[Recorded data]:
----

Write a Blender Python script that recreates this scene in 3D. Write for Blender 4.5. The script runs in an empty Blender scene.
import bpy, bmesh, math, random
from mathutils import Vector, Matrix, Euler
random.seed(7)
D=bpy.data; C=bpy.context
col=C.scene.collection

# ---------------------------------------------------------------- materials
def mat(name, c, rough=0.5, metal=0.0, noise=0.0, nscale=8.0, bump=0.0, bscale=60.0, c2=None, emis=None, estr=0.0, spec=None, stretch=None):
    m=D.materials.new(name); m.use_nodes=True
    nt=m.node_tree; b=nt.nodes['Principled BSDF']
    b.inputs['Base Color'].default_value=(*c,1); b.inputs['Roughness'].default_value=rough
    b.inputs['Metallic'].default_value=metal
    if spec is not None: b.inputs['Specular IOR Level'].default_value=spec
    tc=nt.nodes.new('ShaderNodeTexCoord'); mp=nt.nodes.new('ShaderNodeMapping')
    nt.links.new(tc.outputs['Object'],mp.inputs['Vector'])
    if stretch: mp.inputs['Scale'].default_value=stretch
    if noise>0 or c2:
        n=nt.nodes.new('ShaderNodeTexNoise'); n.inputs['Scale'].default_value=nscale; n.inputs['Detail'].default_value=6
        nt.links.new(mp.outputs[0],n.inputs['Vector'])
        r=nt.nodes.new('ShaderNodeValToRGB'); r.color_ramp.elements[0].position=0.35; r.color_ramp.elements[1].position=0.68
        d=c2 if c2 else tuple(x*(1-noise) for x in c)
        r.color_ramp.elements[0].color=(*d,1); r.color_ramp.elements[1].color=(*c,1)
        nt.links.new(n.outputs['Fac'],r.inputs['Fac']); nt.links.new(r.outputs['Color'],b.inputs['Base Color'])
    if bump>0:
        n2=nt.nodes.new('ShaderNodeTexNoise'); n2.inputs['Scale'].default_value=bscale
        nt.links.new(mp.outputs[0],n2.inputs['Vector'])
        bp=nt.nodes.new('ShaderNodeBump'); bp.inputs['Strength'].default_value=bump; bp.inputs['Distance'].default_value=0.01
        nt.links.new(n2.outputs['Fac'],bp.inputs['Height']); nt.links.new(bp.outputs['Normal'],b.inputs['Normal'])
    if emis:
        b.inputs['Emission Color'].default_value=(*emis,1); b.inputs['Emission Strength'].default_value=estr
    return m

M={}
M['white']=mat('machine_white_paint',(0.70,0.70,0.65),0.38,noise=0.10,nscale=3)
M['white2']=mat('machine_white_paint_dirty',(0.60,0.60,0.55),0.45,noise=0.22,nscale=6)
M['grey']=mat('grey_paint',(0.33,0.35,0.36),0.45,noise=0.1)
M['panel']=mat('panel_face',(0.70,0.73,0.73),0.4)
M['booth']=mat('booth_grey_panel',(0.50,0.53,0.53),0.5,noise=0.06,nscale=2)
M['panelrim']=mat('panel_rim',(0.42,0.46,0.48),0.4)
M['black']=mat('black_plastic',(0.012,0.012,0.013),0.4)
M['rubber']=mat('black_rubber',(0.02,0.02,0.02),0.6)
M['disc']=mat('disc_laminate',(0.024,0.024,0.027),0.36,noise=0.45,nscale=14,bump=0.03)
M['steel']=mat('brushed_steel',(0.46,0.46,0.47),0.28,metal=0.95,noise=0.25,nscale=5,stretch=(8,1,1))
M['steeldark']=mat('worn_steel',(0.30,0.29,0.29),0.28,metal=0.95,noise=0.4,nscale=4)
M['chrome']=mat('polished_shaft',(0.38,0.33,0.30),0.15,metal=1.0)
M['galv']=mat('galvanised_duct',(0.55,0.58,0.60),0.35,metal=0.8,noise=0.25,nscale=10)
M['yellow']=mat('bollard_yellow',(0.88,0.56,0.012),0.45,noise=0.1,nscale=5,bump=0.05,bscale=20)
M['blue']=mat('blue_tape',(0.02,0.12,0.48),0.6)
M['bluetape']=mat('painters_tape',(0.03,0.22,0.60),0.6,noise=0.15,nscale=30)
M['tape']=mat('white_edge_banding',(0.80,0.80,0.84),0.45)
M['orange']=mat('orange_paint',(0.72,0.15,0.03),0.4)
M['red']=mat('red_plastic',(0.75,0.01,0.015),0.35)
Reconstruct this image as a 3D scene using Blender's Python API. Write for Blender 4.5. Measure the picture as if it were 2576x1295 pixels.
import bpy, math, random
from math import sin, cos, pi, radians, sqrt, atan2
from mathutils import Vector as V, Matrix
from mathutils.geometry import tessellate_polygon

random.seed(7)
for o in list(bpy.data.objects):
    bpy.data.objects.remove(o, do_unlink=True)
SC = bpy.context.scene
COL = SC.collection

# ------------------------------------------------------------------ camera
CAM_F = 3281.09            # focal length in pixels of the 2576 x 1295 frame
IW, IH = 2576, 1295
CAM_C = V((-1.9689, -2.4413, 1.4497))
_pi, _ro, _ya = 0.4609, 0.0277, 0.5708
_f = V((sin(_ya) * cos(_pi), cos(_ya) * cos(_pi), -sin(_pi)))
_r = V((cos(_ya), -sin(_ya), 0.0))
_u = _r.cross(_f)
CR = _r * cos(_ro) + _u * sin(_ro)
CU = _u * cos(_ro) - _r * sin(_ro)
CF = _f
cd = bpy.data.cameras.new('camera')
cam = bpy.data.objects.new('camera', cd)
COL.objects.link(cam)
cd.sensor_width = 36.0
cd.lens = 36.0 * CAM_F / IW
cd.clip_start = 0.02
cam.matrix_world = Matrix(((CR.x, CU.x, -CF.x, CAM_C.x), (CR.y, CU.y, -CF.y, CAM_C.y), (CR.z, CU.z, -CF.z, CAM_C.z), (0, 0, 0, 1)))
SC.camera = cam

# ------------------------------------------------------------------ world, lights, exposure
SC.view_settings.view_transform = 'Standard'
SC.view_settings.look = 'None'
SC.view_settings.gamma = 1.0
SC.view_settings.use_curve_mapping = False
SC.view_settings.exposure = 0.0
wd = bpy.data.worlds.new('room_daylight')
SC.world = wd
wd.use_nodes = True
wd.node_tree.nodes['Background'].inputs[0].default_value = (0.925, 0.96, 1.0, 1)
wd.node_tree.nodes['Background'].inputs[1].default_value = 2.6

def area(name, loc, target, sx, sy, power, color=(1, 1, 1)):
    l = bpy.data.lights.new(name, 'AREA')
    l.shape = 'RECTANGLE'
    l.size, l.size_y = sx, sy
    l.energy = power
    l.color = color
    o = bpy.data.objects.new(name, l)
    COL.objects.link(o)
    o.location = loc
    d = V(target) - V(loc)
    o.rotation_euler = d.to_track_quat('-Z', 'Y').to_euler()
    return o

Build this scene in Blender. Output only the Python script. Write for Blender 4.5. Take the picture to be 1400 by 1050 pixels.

----

[Do this]:
Transcribe every line of the data, exactly as it stands.

[Solution to this problem]:
Write a Blender Python script that recreates this scene in 3D. Write for Blender 4.5. The script runs in an empty Blender scene.
import bpy, bmesh, math, random
from mathutils import Vector, Matrix, Euler
random.seed(7)
D=bpy.data; C=bpy.context
col=C.scene.collection

# ---------------------------------------------------------------- materials
def mat(name, c, rough=0.5, metal=0.0, noise=0.0, nscale=8.0, bump=0.0, bscale=60.0, c2=None, emis=None, estr=0.0, spec=None, stretch=None):
    m=D.materials.new(name); m.use_nodes=True
    nt=m.node_tree; b=nt.nodes['Principled BSDF']
    b.inputs['Base Color'].default_value=(*c,1); b.inputs['Roughness'].default_value=rough
    b.inputs['Metallic'].default_value=metal
    if spec is not None: b.inputs['Specular IOR Level'].default_value=spec
    tc=nt.nodes.new('ShaderNodeTexCoord'); mp=nt.nodes.new('ShaderNodeMapping')
    nt.links.new(tc.outputs['Object'],mp.inputs['Vector'])
    if stretch: mp.inputs['Scale'].default_value=stretch
    if noise>0 or c2:
        n=nt.nodes.new('ShaderNodeTexNoise'); n.inputs['Scale'].default_value=nscale; n.inputs['Detail'].default_value=6
        nt.links.new(mp.outputs[0],n.inputs['Vector'])
        r=nt.nodes.new('ShaderNodeValToRGB'); r.color_ramp.elements[0].position=0.35; r.color_ramp.elements[1].position=0.68
        d=c2 if c2 else tuple(x*(1-noise) for x in c)
        r.color_ramp.elements[0].color=(*d,1); r.color_ramp.elements[1].color=(*c,1)
        nt.links.new(n.outputs['Fac'],r.inputs['Fac']); nt.links.new(r.outputs['Color'],b.inputs['Base Color'])
    if bump>0:
        n2=nt.nodes.new('ShaderNodeTexNoise'); n2.inputs['Scale'].default_value=bscale
        nt.links.new(mp.outputs[0],n2.inputs['Vector'])
        bp=nt.nodes.new('ShaderNodeBump'); bp.inputs['Strength'].default_value=bump; bp.inputs['Distance'].default_value=0.01
        nt.links.new(n2.outputs['Fac'],bp.inputs['Height']); nt.links.new(bp.outputs['Normal'],b.inputs['Normal'])
    if emis:
        b.inputs['Emission Color'].default_value=(*emis,1); b.inputs['Emission Strength'].default_value=estr
    return m

M={}
M['white']=mat('machine_white_paint',(0.70,0.70,0.65),0.38,noise=0.10,nscale=3)
M['white2']=mat('machine_white_paint_dirty',(0.60,0.60,0.55),0.45,noise=0.22,nscale=6)
M['grey']=mat('grey_paint',(0.33,0.35,0.36),0.45,noise=0.1)
M['panel']=mat('panel_face',(0.70,0.73,0.73),0.4)
M['booth']=mat('booth_grey_panel',(0.50,0.53,0.53),0.5,noise=0.06,nscale=2)
M['panelrim']=mat('panel_rim',(0.42,0.46,0.48),0.4)
M['black']=mat('black_plastic',(0.012,0.012,0.013),0.4)
M['rubber']=mat('black_rubber',(0.02,0.02,0.02),0.6)
M['disc']=mat('disc_laminate',(0.024,0.024,0.027),0.36,noise=0.45,nscale=14,bump=0.03)
M['steel']=mat('brushed_steel',(0.46,0.46,0.47),0.28,metal=0.95,noise=0.25,nscale=5,stretch=(8,1,1))
M['steeldark']=mat('worn_steel',(0.30,0.29,0.29),0.28,metal=0.95,noise=0.4,nscale=4)
M['chrome']=mat('polished_shaft',(0.38,0.33,0.30),0.15,metal=1.0)
M['galv']=mat('galvanised_duct',(0.55,0.58,0.60),0.35,metal=0.8,noise=0.25,nscale=10)
M['yellow']=mat('bollard_yellow',(0.88,0.56,0.012),0.45,noise=0.1,nscale=5,bump=0.05,bscale=20)
M['blue']=mat('blue_tape',(0.02,0.12,0.48),0.6)
M['bluetape']=mat('painters_tape',(0.03,0.22,0.60),0.6,noise=0.15,nscale=30)
M['tape']=mat('white_edge_banding',(0.80,0.80,0.84),0.45)
M['orange']=mat('orange_paint',(0.72,0.15,0.03),0.4)
M['red']=mat('red_plastic',(0.75,0.01,0.015),0.35)
Reconstruct this image as a 3D scene using Blender's Python API. Write for Blender 4.5. Measure the picture as if it were 2576x1295 pixels.
import bpy, math, random
from math import sin, cos, pi, radians, sqrt, atan2
from mathutils import Vector as V, Matrix
from mathutils.geometry import tessellate_polygon

random.seed(7)
for o in list(bpy.data.objects):
    bpy.data.objects.remove(o, do_unlink=True)
SC = bpy.context.scene
COL = SC.collection

# ------------------------------------------------------------------ camera
CAM_F = 3281.09            # focal length in pixels of the 2576 x 1295 frame
IW, IH = 2576, 1295
CAM_C = V((-1.9689, -2.4413, 1.4497))
_pi, _ro, _ya = 0.4609, 0.0277, 0.5708
_f = V((sin(_ya) * cos(_pi), cos(_ya) * cos(_pi), -sin(_pi)))
_r = V((cos(_ya), -sin(_ya), 0.0))
_u = _r.cross(_f)
CR = _r * cos(_ro) + _u * sin(_ro)
CU = _u * cos(_ro) - _r * sin(_ro)
CF = _f
cd = bpy.data.cameras.new('camera')
cam = bpy.data.objects.new('camera', cd)
COL.objects.link(cam)
cd.sensor_width = 36.0
cd.lens = 36.0 * CAM_F / IW
cd.clip_start = 0.02
cam.matrix_world = Matrix(((CR.x, CU.x, -CF.x, CAM_C.x), (CR.y, CU.y, -CF.y, CAM_C.y), (CR.z, CU.z, -CF.z, CAM_C.z), (0, 0, 0, 1)))
SC.camera = cam

# ------------------------------------------------------------------ world, lights, exposure
SC.view_settings.view_transform = 'Standard'
SC.view_settings.look = 'None'
SC.view_settings.gamma = 1.0
SC.view_settings.use_curve_mapping = False
SC.view_settings.exposure = 0.0
wd = bpy.data.worlds.new('room_daylight')
SC.world = wd
wd.use_nodes = True
wd.node_tree.nodes['Background'].inputs[0].default_value = (0.925, 0.96, 1.0, 1)
wd.node_tree.nodes['Background'].inputs[1].default_value = 2.6

def area(name, loc, target, sx, sy, power, color=(1, 1, 1)):
    l = bpy.data.lights.new(name, 'AREA')
    l.shape = 'RECTANGLE'
    l.size, l.size_y = sx, sy
    l.energy = power
    l.color = color
    o = bpy.data.objects.new(name, l)
    COL.objects.link(o)
    o.location = loc
    d = V(target) - V(loc)
    o.rotation_euler = d.to_track_quat('-Z', 'Y').to_euler()
    return o

Build this scene in Blender. Output only the Python script. Write for Blender 4.5. Take the picture to be 1400 by 1050 pixels.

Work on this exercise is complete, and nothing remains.